Nach jahrelangen Diskussionen brachten neue Investoren Bewegung in die Sache. Das Architektenteam S+B Gruppe erarbeitete ein Projekt für die Neugestaltung des Julien-Hofes. Geplant sind ein Geschäftslokal und 36 Wohneinheiten sowie 39 Abstellplätze in der Tiefgarage. Die Quadratmeterpreise der Wohneinheiten werden mit mindestens 4.000 Euro angesetzt. Der „alte Julien-Hof“ soll im Wesentlichen erhalten und auf den Erhalt der Fassade geachtet werden. Abweichungen soll es in der Bauhöhe bzw. bei den Fenstern in den Dachflächen geben. Die Einfahrt in die Tiefgarage „Julien-Hof NEU“ soll im Kreuzungsbereich Fasangartengasse / Lainzer Straße errichtet werden. Geplant ist auch die Übersiedlung der Polizeistelle Gloriettegasse mit mehr als 50 Polizistinnen und Polizisten in das Geschäftslokal des Julien-Hofes. Nach anfänglicher Kritik an einzelnen Punkten des Projektes (fehlendes Verkehrskonzept, kein örtliches Parkplatzkonzept, Einfahrt im verkehrsreichen Kreuzungsbereich) herrscht nunmehr weitgehende Akzeptanz, und der Baubescheid hat Rechtskraft erlangt.

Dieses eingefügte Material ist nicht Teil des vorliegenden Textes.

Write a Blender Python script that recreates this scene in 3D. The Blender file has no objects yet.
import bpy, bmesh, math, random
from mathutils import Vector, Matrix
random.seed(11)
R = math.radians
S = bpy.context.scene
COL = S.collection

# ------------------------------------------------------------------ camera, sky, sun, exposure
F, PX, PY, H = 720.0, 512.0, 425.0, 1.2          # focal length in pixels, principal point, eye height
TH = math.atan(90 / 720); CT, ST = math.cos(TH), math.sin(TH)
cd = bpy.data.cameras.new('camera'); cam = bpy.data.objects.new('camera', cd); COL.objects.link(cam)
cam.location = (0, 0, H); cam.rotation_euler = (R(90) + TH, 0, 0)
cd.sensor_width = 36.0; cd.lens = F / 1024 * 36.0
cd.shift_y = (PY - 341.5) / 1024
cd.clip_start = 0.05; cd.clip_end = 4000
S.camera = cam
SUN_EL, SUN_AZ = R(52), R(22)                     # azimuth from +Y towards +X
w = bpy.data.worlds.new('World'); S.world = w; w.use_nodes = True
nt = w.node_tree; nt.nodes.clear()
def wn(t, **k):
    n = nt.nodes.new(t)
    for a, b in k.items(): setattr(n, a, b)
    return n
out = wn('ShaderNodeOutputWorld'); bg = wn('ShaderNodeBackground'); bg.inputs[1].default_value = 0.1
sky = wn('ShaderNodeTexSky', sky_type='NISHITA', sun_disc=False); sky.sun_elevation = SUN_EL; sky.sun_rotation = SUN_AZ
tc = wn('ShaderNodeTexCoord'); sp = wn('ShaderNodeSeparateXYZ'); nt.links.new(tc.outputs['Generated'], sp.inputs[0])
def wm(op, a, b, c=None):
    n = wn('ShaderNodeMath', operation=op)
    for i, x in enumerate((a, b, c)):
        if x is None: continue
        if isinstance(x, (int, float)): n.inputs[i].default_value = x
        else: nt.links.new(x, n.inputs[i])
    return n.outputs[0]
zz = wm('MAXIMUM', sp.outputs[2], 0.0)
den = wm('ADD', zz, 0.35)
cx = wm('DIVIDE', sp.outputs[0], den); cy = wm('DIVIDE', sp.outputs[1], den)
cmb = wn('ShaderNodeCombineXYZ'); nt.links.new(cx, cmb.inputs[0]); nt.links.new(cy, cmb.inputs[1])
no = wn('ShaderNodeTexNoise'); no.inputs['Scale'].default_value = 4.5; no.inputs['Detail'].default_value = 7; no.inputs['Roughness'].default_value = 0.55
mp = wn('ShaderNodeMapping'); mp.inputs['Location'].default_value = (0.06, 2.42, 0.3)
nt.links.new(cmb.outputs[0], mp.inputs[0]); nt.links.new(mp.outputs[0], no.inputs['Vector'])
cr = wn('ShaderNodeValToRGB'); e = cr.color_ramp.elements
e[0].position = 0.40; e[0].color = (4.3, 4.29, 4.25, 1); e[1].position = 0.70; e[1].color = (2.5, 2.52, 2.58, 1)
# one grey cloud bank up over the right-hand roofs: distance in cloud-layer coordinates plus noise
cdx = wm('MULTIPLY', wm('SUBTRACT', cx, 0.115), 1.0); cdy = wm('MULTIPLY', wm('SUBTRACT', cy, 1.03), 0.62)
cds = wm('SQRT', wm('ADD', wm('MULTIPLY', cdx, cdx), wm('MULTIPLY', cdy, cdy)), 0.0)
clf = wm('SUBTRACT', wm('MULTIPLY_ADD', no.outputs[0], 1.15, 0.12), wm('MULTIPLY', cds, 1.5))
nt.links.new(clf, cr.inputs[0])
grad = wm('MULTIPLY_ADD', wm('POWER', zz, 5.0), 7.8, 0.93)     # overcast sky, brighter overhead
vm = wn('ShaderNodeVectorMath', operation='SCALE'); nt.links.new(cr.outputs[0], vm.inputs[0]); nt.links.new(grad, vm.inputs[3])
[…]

Laut dieser Baubewilligung muss die Möglichkeit für einen drei Meter breiten Weg zum Küniglberg geschaffen werden, dieser muss aber nicht offen sein.
Die Lebens- und Arbeitsqualität in den neuen Gebäuden wird zufriedenstellend sein, und der Bereich um den Lainzer Ortskern eine wirtschaftliche Aufwertung erfahren. Kann der Gebäudekomplex aber auch dem Sinn der Schutzzone gerecht werden? Positiv ist die weitgehend unveränderte Erhaltung der Straßenfassade des Haupttraktes des Julien-Hofes zu werten, doch die von heutigen Rentabilitätsvorgaben dominierte Bauweise des anschließenden Traktes wird die historische Gebäudezeile weiter verändern. Für den Platz als Geschäftszentrum negativ zu werten ist der Wegfall der beiden Geschäftslokale im historischen Trakt und die weitgehende Geschäftslosigkeit des modernen Teiles.